Equipment hire company Ashtead and Johnson Matthey, which makes catalytic converters, tied for second place. Third-quarter results from US peer Neff implied that the rental industry is not oversupplied, which is good news for Ashtead. Next week's interim results are expected to reveal a 29% increase in revenues to £1,272 million and 27% rise in underlying pre-tax profit to £337 million.

Johnson Matthey thrives on tighter emissions legislation, and reductions in nitrogen oxide levels in diesel cars underpinned profits in the six months ended 30 September. True, it made a little less than last year, but results could have been worse, and confirmation of a 150p per share special dividend has clearly boosted sentiment.

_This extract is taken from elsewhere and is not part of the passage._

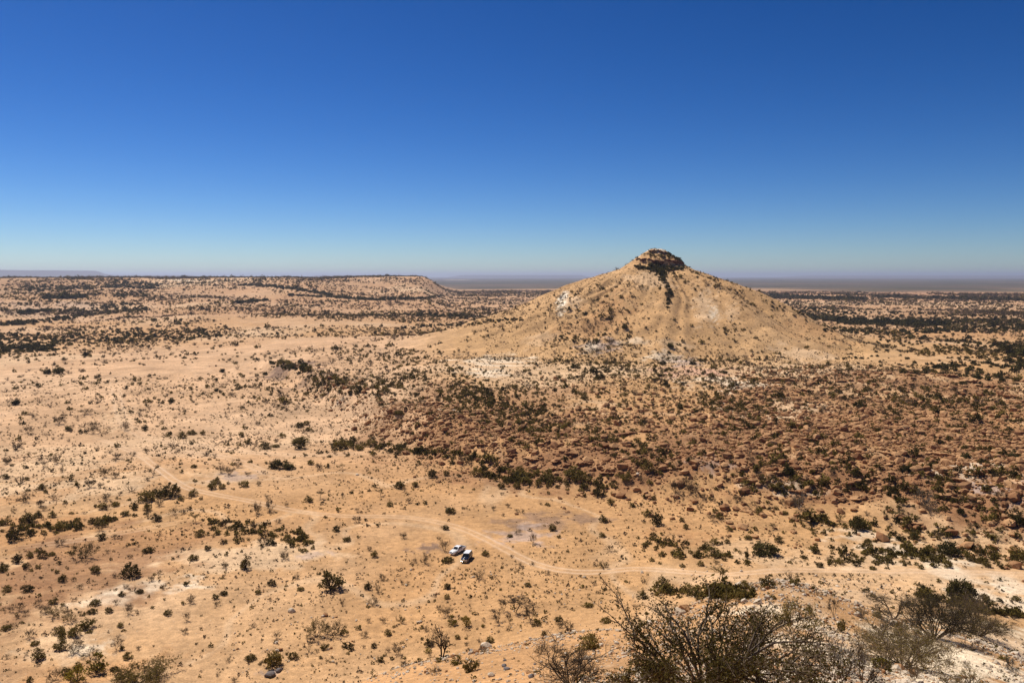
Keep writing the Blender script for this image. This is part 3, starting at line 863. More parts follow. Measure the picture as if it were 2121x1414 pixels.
# ------------------------------------------------------------------ shrubs that can be told apart, by where they stand in the photograph
PLANTS = {
'g': """6,1186,18 65,1184,10 118,1188,14 197,1188,22 272,1198,42 132,1206,18 16,1226,24 55,1227,34 386,1213,13 253,1236,17 290,1229,22 308,1237,9 112,1251,18 197,1255,20 172,1275,12
191,1272,19 224,1270,20 349,1275,23 316,1260,10 380,1252,12 12,1306,18 181,1303,38 122,1315,23 157,1319,26 130,1323,17 186,1311,14 250,1300,14 256,1308,10 73,1337,18 125,1347,25 254,1345,12 264,1367,26
77,1369,25 162,1389,18 237,1391,17 135,1400,22 63,1413,18 461,1199,10 428,1196,8 446,1242,15 464,1233,21 493,1220,6 534,1231,14 564,1214,17 593,1215,9 622,1224,15 661,1190,10 674,1189,9 676,1203,13
685,1228,52 764,1222,20 787,1258,7 707,1266,6 534,1304,7 802,1317,18 816,1300,9 775,1342,17 672,1346,20 726,1347,21 520,1369,22 566,1385,34,44 607,1367,21 538,1377,11 664,1365,12 787,1371,24
927,1220,18 926,1241,15 984,1214,7 1093,1216,16 887,1248,8 1158,1287,22 1078,1297,7 947,1324,15 875,1325,10 888,1341,28 1016,1332,20 1128,1316,14 926,1361,10 975,1391,36,34 1217,1346,58,40
402,969,14 329,945,8 12,992,18 89,1015,18 135,1044,12 175,1037,7 199,1051,12 212,1056,18 240,1049,22 268,1037,12 300,1041,38 330,1031,30 355,1032,38 376,1037,20 402,1028,22 280,1057,14 305,1059,22
260,1070,26 279,1070,12 302,1066,10 323,1081,22 108,1072,22 78,1067,14 148,1065,13 160,1079,14 80,1073,16 12,1088,28 45,1083,17 62,1085,28 5,1102,12 35,1122,44 66,1111,20 90,1107,16 120,1101,28
143,1097,13 165,1097,17 190,1086,22 212,1083,24 228,1081,18 212,1119,22 279,1128,12 308,1146,24 155,1136,10 38,1167,28 60,1156,19 88,1157,22 108,1151,16 123,1169,12 55,1177,16 8,1181,18 78,1178,14
400,1161,25 415,1112,22 378,1109,11 645,963,18 552,961,10 450,1003,18 473,1003,9 440,1014,25 460,1013,17 484,1014,9 505,1010,27 638,1041,21 674,1073,10 728,1023,15 750,1021,10 765,1018,12
808,1049,16 830,1013,28 758,1079,11 783,1089,11 697,1101,20 718,1122,20 743,1114,9 775,1155,20 703,1138,9 510,1180,26,26 430,1109,13 449,1109,14 470,1109,13 465,1126,14 492,1126,14 595,1121,22 610,1121,14
645,1126,14 631,1127,9 500,1144,9 468,1151,12 430,1141,15 652,1179,8 936,962,17 895,989,26 925,986,16 950,988,14 990,988,32 860,1009,18 957,1011,10 981,1015,9 1038,1013,21 1034,981,22 1060,986,22
1080,986,28 1110,986,26 1070,1013,21 1095,1019,10 1115,1009,21 1136,1023,13 1134,1011,13 1155,1011,15 1185,996,60,22 1200,1006,42 1240,1031,32 1266,1047,21 1210,1029,14 865,1046,13 880,1045,12
932,1065,22 1134,1048,13 1248,1083,20 1145,1100,25 1056,1113,14 1158,1114,14 1193,1116,9 924,1098,14 929,1166,23 1007,1152,20 1246,1113,18 1298,1001,27 1345,1006,16 1340,981,44,24
1482,1015,14 1354,1036,16 1340,1071,23 1360,1089,34 1310,1051,14 1420,1096,14 1412,1081,16 1490,1076,24 1573,1066,26 1590,1056,13 1625,1066,17 1300,1094,8,14 1321,1116,10 1336,1132,20
1352,1119,16 1360,1136,12 1349,1163,15 1297,1159,10 1390,1131,16 1395,1151,21 1425,1136,10 1370,1153,17 1410,1159,17 1430,1147,14 1463,1138,21 1505,1126,19 1549,1118,22 1510,1101,19
1565,1099,14 1624,1105,13 1643,1101,10 1612,1125,28 1524,1141,14 1550,1166,15 1475,1156,60,18 1452,1173,17 1413,1175,17 1636,1167,14 1665,1157,15 1690,1147,17 1697,1176,18
1798,1123,17 1723,1121,12 1802,1135,10 1765,1140,10 1925,1149,24 1888,1137,14 1882,1149,14 2030,1151,21 2050,1149,27 2025,1166,22 2010,1163,18 2041,1174,18 2108,1156,34 1740,1169,19 1845,1166,14 1880,1169,12
1908,1179,17 1960,1176,20 1808,1181,16 1838,1179,12 1930,1173,12 1675,1269,18 1742,1309,19,26 1808,1237,17 1545,1221,30 1590,1219,44 1647,1212,30 1600,1241,20 1370,1224,42 1330,1241,30 1430,1233,34 1470,1232,28 1502,1246,26 1532,1246,26
1930,1256,26 2040,1241,22 2069,1246,15 2055,1253,18 2107,1246,22 2108,1269,18 1218,1258,22 1255,1291,34 1815,1278,24""",
'k': """122,774,21 98,775,16 178,738,16 572,972,27 598,973,29 624,969,9 1633,988,28 1646,993,12 1773,990,23 1873,980,24 1893,961,19 1930,971,20 2035,961,18 2000,952,28 2100,951,26 2100,986,16 1546,1156,11,22 1585,1154,54,28 1963,1152,48,26
1432,961,21 1844,1029,20 1990,1067,22 1915,1232,38 1935,1246,28 1975,1241,32,40 1995,1241,42,38 2104,1091,32,26 1775,1099,34,28 1995,1105,8,11 1866,1121,23 1893,1119,21 1800,1098,16 353,847,7 507,890,12""",
'y': """200,1397,40 966,1299,20,24 1112,1297,19 1001,1299,14 909,1371,21 946,1377,27 888,1353,19 873,1287,7 891,1286,6 868,1267,7 936,1297,27 1825,1391,46,30 160,1416,46 1480,1129,23""",
'd': """237,1197,17 152,1204,13 166,1220,13 314,1204,16 331,1190,14 339,1220,14 261,1219,14 79,1256,17 239,1253,14 267,1262,16 21,1269,14 40,1267,20 55,1275,14 37,1281,12 95,1271,23 140,1273,16 267,1274,18
285,1270,11 395,1250,24 387,1287,17,16 30,1301,12 62,1323,19 150,1357,34 165,1341,18 287,1346,10 383,1313,13 13,1365,11 54,1357,10 172,1365,12 215,1401,11 112,1413,28 325,1412,32 450,1254,13 615,1200,14 643,1194,8
784,1229,17 793,1202,15 832,1211,12 845,1210,9 773,1256,21 559,1245,10 709,1254,9,11 524,1300,15 574,1325,16 795,1291,17 763,1290,12 755,1321,17 658,1352,12 450,1401,10 819,1342,12 805,1351,10 823,1358,19 474,1371,9
485,1413,14 991,1201,21 1134,1191,12 929,1279,31 909,1263,12 882,1309,15 966,1337,14 1000,1351,21 1120,1356,29 1146,1346,14 1160,1301,17 1178,1305,20 900,1398,29 859,1386,8 874,1373,7 1230,1212,12 1237,1230,10
14,961,20 120,961,26 90,967,16 243,951,18 276,945,12 128,979,14 187,1011,23 208,1011,13 217,990,22 240,991,18 53,1041,25 110,1037,20 220,1037,20 85,1049,14 89,1058,12 222,1056,16 330,1049,18 360,1067,20 380,1065,14
208,1101,23 125,1131,18 237,1116,14 195,1179,16 330,1111,11 223,1146,9 270,1157,14 661,973,16 492,969,20 457,981,17 475,985,22 514,985,10 597,989,9 536,1006,14 553,1033,13 533,1066,25,22 559,1059,23,22 594,1050,10
846,1043,16 710,1029,10 740,1061,14 836,1116,19 765,1141,13 468,1093,20 465,1178,20 552,1111,15 525,1096,18 545,1129,24 590,1159,22 577,1084,12 958,962,20 1040,1025,12 1022,1057,12 1052,1051,12 1043,1069,11
1070,1061,13 1083,1063,14 1073,1108,15 1104,1126,17,20 917,1095,10 909,1118,12 921,1143,19,22 881,1169,18,20 859,1165,13 1060,1155,9 1077,1173,11 1103,1171,12 1262,1143,20 1327,1001,18 1398,1026,29,24 1421,1011,23,18 1434,1026,26 1455,1034,20
1557,963,18 1575,998,16 1448,1056,19 1475,1081,22 1529,1041,22 1560,1049,20 1620,1046,17 1722,985,18 2060,991,16 2067,1036,22 2086,1038,15 2018,1053,16 1867,1069,17 1912,1123,15 1940,1113,16 2010,1096,16
2012,1131,17 1828,1116,13 1715,1161,13 1783,1279,30,16 1943,1371,13 1965,1381,19 2000,1381,15 1890,1413,30,30 1910,1391,14""",
'm': """145,1290,27 116,1279,25 175,1161,38 655,1324,40,32 692,1321,35,26 830,1292,23 1250,1178,23 1640,1312,90,56 970,961,22 1483,1169,17 2065,1119,18 1740,1081,18""",
'r': """836,1382,23 1655,1056,48,32 1910,1051,52,28 1928,1066,25 1992,1036,14 2090,1391,34,24 2070,1392,13 1478,1041,15""",
'a': """706,973,13 663,1034,18,16 788,1028,18,14 1352,842,18,11 406,1083,22,16 1833,1081,21,16 1852,1079,20,16 1490,1208,42,30 318,986,26,18 1600,1096,16""",
'b': """240,1348,28,22 186,1367,24,18 640,1353,19,20 738,1083,19,13 1068,1273,42,33 1043,1267,19,24 1032,1292,36,25 1055,1291,15,19 1100,1287,44,36 1727,1283,27,38""",
}
KIND = {
 'g': ('green_shrub', G_MESH, 'olive shrub', 'shrub', 'olive shrubs dotted over the plain'),
 'k': ('green_shrub', GD_MESH, 'dark green shrub', 'shrub', 'dense dark green shrubs'),
 'y': ('green_shrub', GY_MESH, 'yellow-green shrub', 'shrub', 'yellow-green shrubs'),
 'd': ('dry_bush', D_MESH, 'dry twiggy bush', 'bush', 'dry twiggy bushes dotted over the plain'),
 'm': ('dry_bush', DG_MESH, 'half-green thorny bush', 'bush', 'thorny bushes with sparse leaves'),
 'r': ('dry_bush', GR_MESH, 'grey leafless bush', 'bush', 'grey leafless bushes'),
 'a': ('acacia_tree', A_MESH, 'green flat-topped acacia', 'tree', 'small acacia trees'),
 'b': ('acacia_tree', AD_MESH, 'bare flat-topped acacia', 'tree', 'bare acacia trees'),
}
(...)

And workspace provider Regus reported "good trading" in its third quarter. Revenue rose 17.3% at constant currency - slightly less at actual exchange rates - and is up over 16% on both measures for the nine months. Investec thinks shares in highly-rated, fast-growing company are worth 370p.

That leaves Croda International. We know from last year that shares in the speciality chemicals giant have risen every winter since at least 2004, yet this time it's the only constituent underwater at the end of month one.

A 2.3% increase in third-quarter like-for-like sales was a smidge lower than expected, and the weak euro - Croda makes a slug of profits on the Continent - keeps nobbling profits. Even so, the shares, which were down as much as 5% mid-month, ended just 1% lower.

Aggressive Winter Portfolio

(click to enlarge)

Ashtead's heroics and big gains at Regus are reflected in the Aggressive Winter Portfolio, too, but the normally runaway higher-risk portfolio lagged its consistent cousin this time.

Up 1.3% in November, this dependable basket of shares still easily beat the FTSE 350, but was upended by shenanigans at online gaming platform company Playtech. Dilly-dallying by UK regulators meant its £460 million acquisition of Israeli CFD broker Plus500would not complete by the 31 December deadline. The deal was called off.

Playtech shares plunged as much as 14% intraday, although they clawed back a slug of those losses to end the month down 5.5%. Crucially, it has almost £700 million to spend on other acquisitions, so the next five months should be interesting. 

A downbeat broker note on the housebuilders had all the major players skidding lower for a few weeks. But Taylor Wimpey's trading update mid-month struck an optimistic note and the high-yielding shares were chased back up to finish just 2% lower - they had been down 12% at one point!

It seems strange that JD Sports Fashion is left till last, given the high street sportswear chain has gone like a rocket since the spring. This, it seems, was just a pause for breath.

In an unscheduled trading update on 3 December, the firm says it will make about £10 million more than expected this year. That should guarantee a big contribution to the Aggressive Portfolio this month.

This article is for information and discussion purposes only and does not form a recommendation to invest or otherwise. The value of an investment may fall. The investments referred to in this article may not be suitable for all investors, and if in doubt, an investor should seek advice from a qualified investment adviser.